# start of Material provided
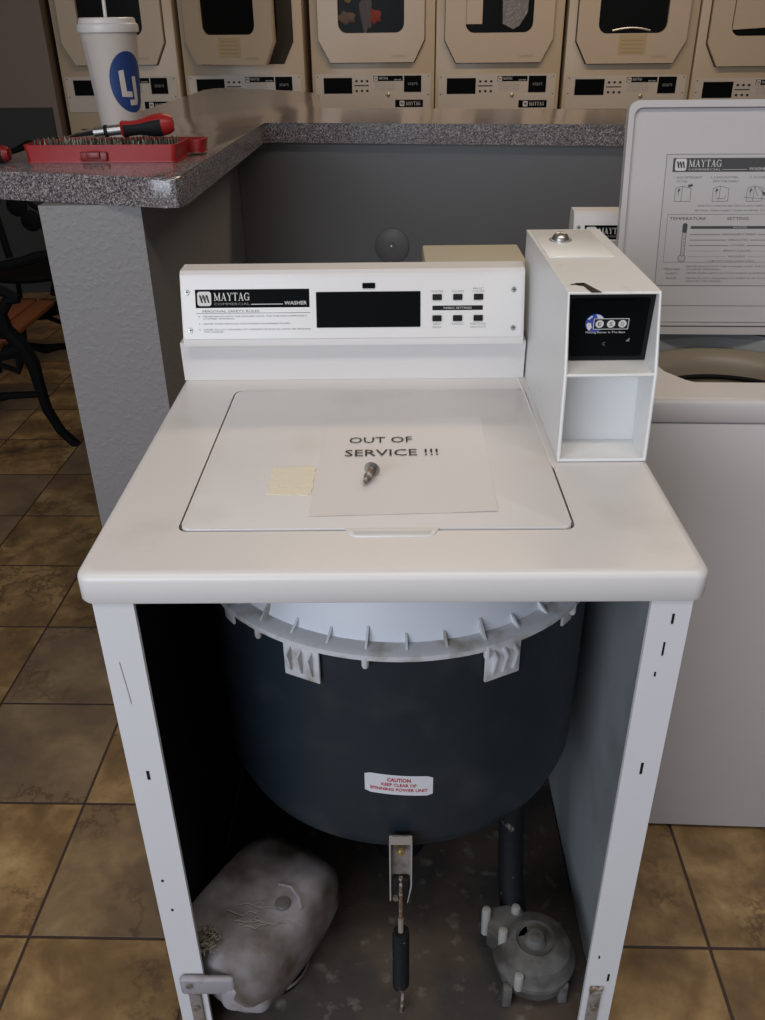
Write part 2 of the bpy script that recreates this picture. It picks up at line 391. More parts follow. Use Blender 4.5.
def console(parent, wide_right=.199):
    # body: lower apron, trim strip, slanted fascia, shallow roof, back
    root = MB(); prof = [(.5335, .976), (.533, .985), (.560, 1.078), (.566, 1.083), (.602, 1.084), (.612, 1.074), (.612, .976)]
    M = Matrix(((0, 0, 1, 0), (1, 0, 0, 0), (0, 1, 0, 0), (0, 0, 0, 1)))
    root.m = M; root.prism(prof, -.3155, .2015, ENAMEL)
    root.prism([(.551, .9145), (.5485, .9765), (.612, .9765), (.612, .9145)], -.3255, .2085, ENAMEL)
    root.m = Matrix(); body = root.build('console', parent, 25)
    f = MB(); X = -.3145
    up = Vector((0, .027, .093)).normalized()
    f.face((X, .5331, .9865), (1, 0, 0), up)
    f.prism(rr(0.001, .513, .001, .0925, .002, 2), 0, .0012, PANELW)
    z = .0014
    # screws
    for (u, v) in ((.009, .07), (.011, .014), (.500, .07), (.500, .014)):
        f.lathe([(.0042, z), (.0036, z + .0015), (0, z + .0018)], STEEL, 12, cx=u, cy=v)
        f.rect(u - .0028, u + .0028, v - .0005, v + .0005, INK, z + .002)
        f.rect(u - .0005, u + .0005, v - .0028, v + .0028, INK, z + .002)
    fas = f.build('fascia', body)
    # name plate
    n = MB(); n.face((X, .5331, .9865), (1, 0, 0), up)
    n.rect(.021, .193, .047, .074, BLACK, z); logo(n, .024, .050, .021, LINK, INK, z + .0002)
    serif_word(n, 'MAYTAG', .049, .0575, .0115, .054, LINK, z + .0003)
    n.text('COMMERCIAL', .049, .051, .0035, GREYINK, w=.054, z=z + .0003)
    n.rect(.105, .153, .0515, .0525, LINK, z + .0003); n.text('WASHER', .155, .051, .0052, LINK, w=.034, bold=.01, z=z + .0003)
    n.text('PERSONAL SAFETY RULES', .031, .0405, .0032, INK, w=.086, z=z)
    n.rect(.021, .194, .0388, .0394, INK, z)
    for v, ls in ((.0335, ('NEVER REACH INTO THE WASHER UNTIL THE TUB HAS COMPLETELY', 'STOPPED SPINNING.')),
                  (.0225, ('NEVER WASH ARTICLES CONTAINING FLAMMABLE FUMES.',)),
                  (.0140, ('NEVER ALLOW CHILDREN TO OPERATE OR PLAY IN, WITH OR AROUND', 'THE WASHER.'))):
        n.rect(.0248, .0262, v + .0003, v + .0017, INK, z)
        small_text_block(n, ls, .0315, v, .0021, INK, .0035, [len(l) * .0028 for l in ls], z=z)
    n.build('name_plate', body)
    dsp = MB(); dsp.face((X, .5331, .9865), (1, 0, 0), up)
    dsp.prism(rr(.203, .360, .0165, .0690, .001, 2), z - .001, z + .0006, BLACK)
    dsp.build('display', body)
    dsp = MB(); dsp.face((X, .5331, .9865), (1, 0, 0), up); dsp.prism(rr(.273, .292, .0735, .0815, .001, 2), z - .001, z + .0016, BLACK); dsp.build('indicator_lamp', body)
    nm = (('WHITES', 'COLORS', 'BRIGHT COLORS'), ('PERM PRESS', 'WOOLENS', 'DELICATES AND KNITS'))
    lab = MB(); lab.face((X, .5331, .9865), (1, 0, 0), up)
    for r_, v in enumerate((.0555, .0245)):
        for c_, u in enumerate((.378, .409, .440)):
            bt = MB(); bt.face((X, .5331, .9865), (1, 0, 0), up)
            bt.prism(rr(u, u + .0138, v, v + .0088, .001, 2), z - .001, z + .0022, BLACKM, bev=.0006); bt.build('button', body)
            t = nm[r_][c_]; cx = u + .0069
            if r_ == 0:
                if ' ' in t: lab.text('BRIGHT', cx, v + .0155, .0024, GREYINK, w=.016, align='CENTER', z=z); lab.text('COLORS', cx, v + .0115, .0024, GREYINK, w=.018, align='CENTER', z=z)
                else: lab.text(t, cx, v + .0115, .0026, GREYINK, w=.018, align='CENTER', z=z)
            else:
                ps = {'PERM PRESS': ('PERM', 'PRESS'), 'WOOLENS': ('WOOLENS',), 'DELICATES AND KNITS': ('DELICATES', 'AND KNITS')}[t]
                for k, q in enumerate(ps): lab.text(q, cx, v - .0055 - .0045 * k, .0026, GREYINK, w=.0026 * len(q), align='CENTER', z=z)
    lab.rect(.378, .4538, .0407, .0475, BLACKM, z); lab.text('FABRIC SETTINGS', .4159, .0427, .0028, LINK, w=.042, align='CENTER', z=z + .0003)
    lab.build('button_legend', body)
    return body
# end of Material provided
Problem details: Every line above should be returned exactly; the pictures stay out.

Answer below:
Write part 2 of the bpy script that recreates this picture. It picks up at line 391. More parts follow. Use Blender 4.5.
def console(parent, wide_right=.199):
    # body: lower apron, trim strip, slanted fascia, shallow roof, back
    root = MB(); prof = [(.5335, .976), (.533, .985), (.560, 1.078), (.566, 1.083), (.602, 1.084), (.612, 1.074), (.612, .976)]
    M = Matrix(((0, 0, 1, 0), (1, 0, 0, 0), (0, 1, 0, 0), (0, 0, 0, 1)))
    root.m = M; root.prism(prof, -.3155, .2015, ENAMEL)
    root.prism([(.551, .9145), (.5485, .9765), (.612, .9765), (.612, .9145)], -.3255, .2085, ENAMEL)
    root.m = Matrix(); body = root.build('console', parent, 25)
    f = MB(); X = -.3145
    up = Vector((0, .027, .093)).normalized()
    f.face((X, .5331, .9865), (1, 0, 0), up)
    f.prism(rr(0.001, .513, .001, .0925, .002, 2), 0, .0012, PANELW)
    z = .0014
    # screws
    for (u, v) in ((.009, .07), (.011, .014), (.500, .07), (.500, .014)):
        f.lathe([(.0042, z), (.0036, z + .0015), (0, z + .0018)], STEEL, 12, cx=u, cy=v)
        f.rect(u - .0028, u + .0028, v - .0005, v + .0005, INK, z + .002)
        f.rect(u - .0005, u + .0005, v - .0028, v + .0028, INK, z + .002)
    fas = f.build('fascia', body)
    # name plate
    n = MB(); n.face((X, .5331, .9865), (1, 0, 0), up)
    n.rect(.021, .193, .047, .074, BLACK, z); logo(n, .024, .050, .021, LINK, INK, z + .0002)
    serif_word(n, 'MAYTAG', .049, .0575, .0115, .054, LINK, z + .0003)
    n.text('COMMERCIAL', .049, .051, .0035, GREYINK, w=.054, z=z + .0003)
    n.rect(.105, .153, .0515, .0525, LINK, z + .0003); n.text('WASHER', .155, .051, .0052, LINK, w=.034, bold=.01, z=z + .0003)
    n.text('PERSONAL SAFETY RULES', .031, .0405, .0032, INK, w=.086, z=z)
    n.rect(.021, .194, .0388, .0394, INK, z)
    for v, ls in ((.0335, ('NEVER REACH INTO THE WASHER UNTIL THE TUB HAS COMPLETELY', 'STOPPED SPINNING.')),
                  (.0225, ('NEVER WASH ARTICLES CONTAINING FLAMMABLE FUMES.',)),
                  (.0140, ('NEVER ALLOW CHILDREN TO OPERATE OR PLAY IN, WITH OR AROUND', 'THE WASHER.'))):
        n.rect(.0248, .0262, v + .0003, v + .0017, INK, z)
        small_text_block(n, ls, .0315, v, .0021, INK, .0035, [len(l) * .0028 for l in ls], z=z)
    n.build('name_plate', body)
    dsp = MB(); dsp.face((X, .5331, .9865), (1, 0, 0), up)
    dsp.prism(rr(.203, .360, .0165, .0690, .001, 2), z - .001, z + .0006, BLACK)
    dsp.build('display', body)
    dsp = MB(); dsp.face((X, .5331, .9865), (1, 0, 0), up); dsp.prism(rr(.273, .292, .0735, .0815, .001, 2), z - .001, z + .0016, BLACK); dsp.build('indicator_lamp', body)
    nm = (('WHITES', 'COLORS', 'BRIGHT COLORS'), ('PERM PRESS', 'WOOLENS', 'DELICATES AND KNITS'))
    lab = MB(); lab.face((X, .5331, .9865), (1, 0, 0), up)
    for r_, v in enumerate((.0555, .0245)):
        for c_, u in enumerate((.378, .409, .440)):
            bt = MB(); bt.face((X, .5331, .9865), (1, 0, 0), up)
            bt.prism(rr(u, u + .0138, v, v + .0088, .001, 2), z - .001, z + .0022, BLACKM, bev=.0006); bt.build('button', body)
            t = nm[r_][c_]; cx = u + .0069
            if r_ == 0:
                if ' ' in t: lab.text('BRIGHT', cx, v + .0155, .0024, GREYINK, w=.016, align='CENTER', z=z); lab.text('COLORS', cx, v + .0115, .0024, GREYINK, w=.018, align='CENTER', z=z)
                else: lab.text(t, cx, v + .0115, .0026, GREYINK, w=.018, align='CENTER', z=z)
            else:
                ps = {'PERM PRESS': ('PERM', 'PRESS'), 'WOOLENS': ('WOOLENS',), 'DELICATES AND KNITS': ('DELICATES', 'AND KNITS')}[t]
                for k, q in enumerate(ps): lab.text(q, cx, v - .0055 - .0045 * k, .0026, GREYINK, w=.0026 * len(q), align='CENTER', z=z)
    lab.rect(.378, .4538, .0407, .0475, BLACKM, z); lab.text('FABRIC SETTINGS', .4159, .0427, .0028, LINK, w=.042, align='CENTER', z=z + .0003)
    lab.build('button_legend', body)
    return body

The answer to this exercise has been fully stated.